What to work on =
Leave out the pictures, and write out exactly the lines from the beginning of the material to the line holding "1.9, 2.24, 2.70)", that line included, and nothing else.
+ + +
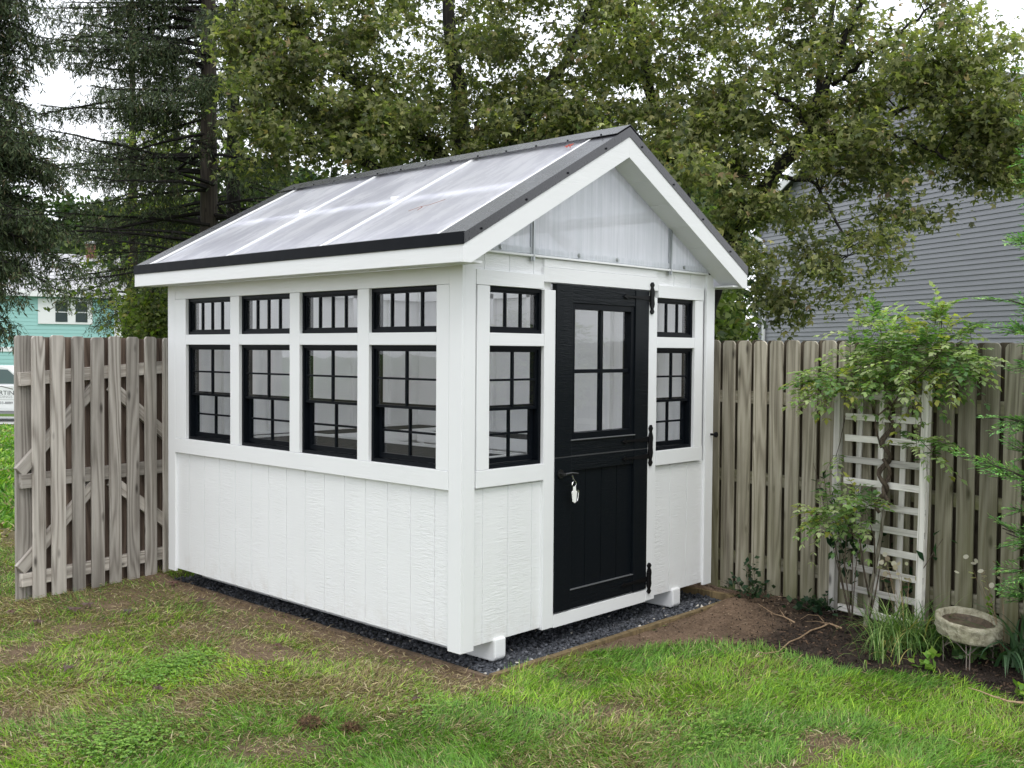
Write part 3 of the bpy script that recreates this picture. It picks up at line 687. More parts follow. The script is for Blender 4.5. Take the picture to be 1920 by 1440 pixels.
bx('collar_beam', M['interior'], shed, .55, 1.2, 2.62, 1.9, 1.24, 2.70); bx('collar_beam', M['interior'], shed, .55, 2.2, 2.62, 1.9, 2.24, 2.70)

# potting benches inside
def bench(x0, y0, x1, y1, z, label, alongx):
    o = empty('potting_bench', ((x0 + x1) / 2, (y0 + y1) / 2, .185), label=label, cat='bench', group='potting benches inside the shed')
    mb = MB()
    for a, b_, c_, d in ((x0, y0, x1, y0 + .02), (x0, y1 - .02, x1, y1), (x0, y0 + .02, x0 + .02, y1 - .02), (x1 - .02, y0 + .02, x1, y1 - .02)): mb.box(a, b_, z - .07, c_, d, z + .018)
    mb.build('bench_frame', M['interior'], o)
    mb = MB()
    if alongx:
        for y in np.arange(y0 + .025, y1 - .05, .062): mb.box(x0 + .022, y, z - .012, x1 - .022, y + .055, z + .004)
    else:
        for x in np.arange(x0 + .025, x1 - .05, .062): mb.box(x, y0 + .022, z - .012, x + .055, y1 - .022, z + .004)
    mb.build('bench_top', M['dark'], o)
    for x in (x0 + .04, x1 - .04):
        for y in (y0 + .04, y1 - .04): MB().box(x - .03, y - .03, .186, x + .03, y + .03, z - .0705).build('leg', M['interior'], o)
bench(.11, .22, .72, L - .72, 1.09, 'dark topped white potting bench just behind the row of side windows', False)
bench(.11, L - .68, W - .12, L - .12, 1.06, 'dark topped white potting bench across the back wall inside the shed', True)
bench(W - .66, 1.1, W - .12, L - .72, 1.05, 'potting bench along the far inner wall behind the door side window', False)
# fallen leaves on roof
def leafmesh(name, p, s_, col, label, rot=0, tilt=0):
    o = empty(name, p, label=label, cat='leaf')
    mm = plain(name + '_tone', col, .6)
    mb = MB(); pts = []
    for k in range(11):
        a = rot + math.pi * (k / 10 - .5) * 1.75; r = s_ * (1 if k % 2 == 0 else .45) * (1 - .25 * abs(k / 10 - .5)); pts.append((p[0] + r * math.cos(a), p[1] + r * math.sin(a), p[2] + .25 * r * (k % 3 - 1) - tilt * r * math.cos(a)))
    pts.append((p[0] - .25 * s_ * math.cos(rot), p[1] - .25 * s_ * math.sin(rot), p[2]))
    n = len(pts); c_ = (p[0] + .1 * s_, p[1], p[2] + .012); mb.poly(pts + [c_], [(i, (i + 1) % n, n) for i in range(n)])
    mb.build('blade', mm, o); MB().tube([(p[0], p[1], p[2] + .005), (p[0] - s_ * .9 * math.cos(rot), p[1] - s_ * .9 * math.sin(rot), p[2] + .012 + tilt * s_ * .9 * math.cos(rot))], .0015, 4).build('stalk', mm, o)
    return o
leafmesh('fallen_leaf', (1.0, .12, rz(1.0) + .012), .035, (.32, .05, .03), 'red leaf lying on the roof panel just below the ridge', .5, -SL)
tw = empty('fallen_twig', (.30, .62, rz(.3)), label='small reddish twig lying on the lower middle of the roof', cat='twig')
MB().tube([(.25, .72, rz(.25) + .006), (.29, .66, rz(.29) + .008), (.31, .60, rz(.31) + .006), (.36, .52, rz(.36) + .008)], .0013, 5).build('stem', plain('red_twig', (.30, .10, .06), .6), tw)
MB().tube([(.29, .66, rz(.29) + .008), (.27, .62, rz(.27) + .012), (.24, .63, rz(.24) + .008)], .0018, 5).build('side_shoot', plain('red_twig', (.30, .10, .06), .6), tw)
# ---------------------------------------------------------------- fences
def picket(parent, mt, c, t, nrm, w_, th, z0, z1, off, ear=.02, name='picket'):
    """c: centre on the fence line, t: unit along, nrm: unit across; off: distance of the picket's back from the line"""
    c = np.array([c[0], c[1], 0.]); t = np.array([t[0], t[1], 0.]); nr = np.array([nrm[0], nrm[1], 0.])
    lean = random.uniform(-.004, .004); h = w_ / 2
    prof = [(-h, z0), (h, z0), (h + lean, z1 - ear), (h - ear * .45 + lean, z1 - ear * .25), (h - ear + lean, z1), (-h + ear + lean, z1), (-h + ear * .45 + lean, z1 - ear * .25), (-h + lean, z1 - ear)]
    o = empty('x') if False else None
    base = c + nr * off
    mb = MB().prism([t * a + np.array([0, 0, b_ - z0]) for a, b_ in prof], nr * th)
    ob = mb.build(name, mt, None, bevel=.003); ob.parent = parent; ob.location = Vector(base + np.array([0, 0, z0]) - org(parent)); return ob
def beam(parent, mt, p, q, th, h, nrm, off, name='rail'):
    """rail between two points (p, q give its bottom edge), h high, th thick"""
    p = np.array(p, float); q = np.array(q, float); nr = np.array([nrm[0], nrm[1], 0.]); mid = (p + q) / 2
    # build along local z so the wood grain runs lengthwise
    Lb = np.linalg.norm(q - p); d = (q - p) / Lb; up = np.cross(nr, d); up = up / np.linalg.norm(up) * (1 if np.cross(nr, d)[2] >= 0 else -1)
    mb = MB().box(-h / 2, 0, -Lb / 2, h / 2, th, Lb / 2); ob = mb.build(name, mt, None, bevel=.003); ob.parent = parent
    X_ = up; Z_ = d; Y_ = np.cross(Z_, X_); 
    if np.dot(Y_, nr) < 0: X_ = -X_; Y_ = -Y_
    o_ = mid + up * h / 2 + nr * off - org(parent)
    Mx = Matrix([[X_[i], Y_[i], Z_[i], o_[i]] for i in range(3)] + [[0, 0, 0, 1]]); ob.matrix_local = Mx; return ob
# right fence: shadow-box, running along the side of the shed
A = np.array([2.695, .063]); B = np.array([2.506, -1.924]); tF = (B - A) / np.linalg.norm(B - A); nF = np.array([tF[1], -tF[0]])
if nF[0] > 0: nF = -nF              # towards the garden
fr_ = empty('picket_fence', (A[0], A[1], 0), label='mossy grey shadowbox fence running beside the shed and behind the trellis', cat='fence')
sp = .1324
def topz(s_): return 1.806 - .024 * max(0, min(1, s_ / 2.)) 
for k in range(-26, 30):
    s_ = .057 + .0 + sp * k; c = A + tF * s_
    z0 = .03 + .03 * max(0, min(1, s_ / 2))
    picket(fr_, M['fence_r'], c, tF, nF, .105, .017, z0 + random.uniform(-.01, .01), topz(s_) + random.uniform(-.006, .006), .021, .024)
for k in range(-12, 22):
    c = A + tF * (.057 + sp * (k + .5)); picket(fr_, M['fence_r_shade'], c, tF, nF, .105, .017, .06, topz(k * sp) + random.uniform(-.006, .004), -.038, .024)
for z0, z1 in ((1.36, 1.36), (.805, .79), (.21, .22)):
    for k in range(-2, 2):
        a = A + tF * (k * 2.2 - 1.1 + .003); b_ = A + tF * (k * 2.2 + 1.1 - .003)
        beam(fr_, M['fence_r'], (*a, z0), (*b_, z0 + (z1 - z0)), .038, .085, nF, -.0195)
for k in (-2, -1, 0, 1, 2):
    c = A + tF * (k * 2.2 - 1.1) - nF * .085; picket(fr_, M['fence_r'], c, tF, nF, .09, .09, -.1, 1.74, -.045, .004, name='post')
# left gate panel
PL = atz(38, 6.98, 0)[:2]; PR = atz(298, 7.9, 0)[:2]; tG = (PR - PL) / np.linalg.norm(PR - PL); nG = np.array([tG[1], -tG[0]])
if np.dot(nG, cC[:2] - PL) < 0: nG = -nG
LG = np.linalg.norm(PR - PL)
gt = empty('wooden_gate', (PL[0], PL[1], 0), label='weathered grey picket gate panel with diagonal braces left of the shed', cat='gate')
def sg(u):     # distance along the gate line for a photo column
    lo, hi = -2., 6.
    for _ in range(50):
        m_ = (lo + hi) / 2; p = PL + tG * m_; d = np.array([p[0], p[1], 1.7]) - cC; uu = 960 + FPX * (d @ cR) / (d @ cF)
        if uu < u: lo = m_
        else: hi = m_
    return lo
cols = [(55, 83), (91, 121), (131, 157), (166, 193), (200.5, 225), (234, 259), (267.5, 291.5), (301, 323)]
for a, b_ in cols:
    s0, s1 = sg(a), sg(b_); c = PL + tG * ((s0 + s1) / 2 - .012); picket(gt, M['fence_l'], c, tG, nG, (s1 - s0) - .014, .019, random.uniform(-.02, .01), 1.795 + random.uniform(-.006, .006), .022, .018)
prev = [(31, 60)] + [(cols[i][1] - 4, cols[i + 1][0] + 6) for i in range(len(cols) - 1)] + [(330, 352)]
for a, b_ in prev:
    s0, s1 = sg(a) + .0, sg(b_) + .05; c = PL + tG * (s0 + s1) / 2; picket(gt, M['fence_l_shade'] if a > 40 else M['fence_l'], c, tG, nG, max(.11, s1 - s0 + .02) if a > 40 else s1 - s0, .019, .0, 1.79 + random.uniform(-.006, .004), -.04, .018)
gs0, gs1 = sg(36), sg(345); gm = sg(191)
def gp(s_, z): p = PL + tG * s_; return (p[0], p[1], z)
for z0, z1, h in ((1.455, 1.54, .09), (.765, .77, .098), (.10, .11, .09)):
    beam(gt, M['fence_l'], gp(gs0, z0), gp(gs1, z1), .04, h, nG, -.0195)
for (a, za, b_, zb) in ((gs0 + .02, .845, gm - .03, 1.41), (gm + .04, 1.41, gs1, .86), (gs0 + .02, .185, gm - .03, .72), (gm + .04, .72, gs1, .20)):
    beam(gt, M['fence_l'], gp(a, za), gp(b_, zb), .036, .085, nG, -.0175, name='brace')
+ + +
Response to this task =
Write part 3 of the bpy script that recreates this picture. It picks up at line 687. More parts follow. The script is for Blender 4.5. Take the picture to be 1920 by 1440 pixels.
bx('collar_beam', M['interior'], shed, .55, 1.2, 2.62, 1.9, 1.24, 2.70); bx('collar_beam', M['interior'], shed, .55, 2.2, 2.62, 1.9, 2.24, 2.70)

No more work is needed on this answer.